The CNCF has a number of awesome projects that live up to FOSS values.

[–] otl@lemmy.sdf.org 5 points 1 year ago (1 children)

CNCF projects themselves are indeed FOSS, but "the cloud" as it is most commonly interacted with, by tech workers, are enormous collections of closed-source systems run by Amazon, Google or Microsoft (all under antitrust investigation either now or in the past).

[–] netwren@lemmy.world 1 points 1 year ago (1 children)

Okay right but why would "cloud native" as the community's marketing for it be considered a red flag. Someone who doesn't know better would think oh "cloud native" Kubernetes is evil. When really the moniker mostly means it was designed to be highly scalable, to interface with public cloud API's, among many other decisions that differentiate traditional enterprise I.T. software (which like Cisco products) could have its own fair share of "evilness" to be avoided.

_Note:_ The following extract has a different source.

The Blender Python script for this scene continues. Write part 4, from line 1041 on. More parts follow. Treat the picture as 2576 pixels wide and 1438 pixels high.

My point was that O.P. should clarify why that's such an immediate red flag for them.

To future readers I consistently use "cloud native" software on my bare metal computers at home. It's mostly a marketing term to reflect "modern ness" in software features to be run on a public cloud.

In my experience cloud native doesn't mean it's on Google, or Microsoft's privacy stealing software because they're marketing to you that you can host it yourself on the public cloud.

[–] otl@lemmy.sdf.org 1 points 1 year ago

I won't speak for the OP, but yes it is a fair question about the automatic red-flag. There are characteristics of software described as cloud-native that are considered undesirable by some.

These could range from things as high level as an objection to how projects are funded, down to things like distaste for code complexity required to support opaque HTTP APIs over standardised protocols.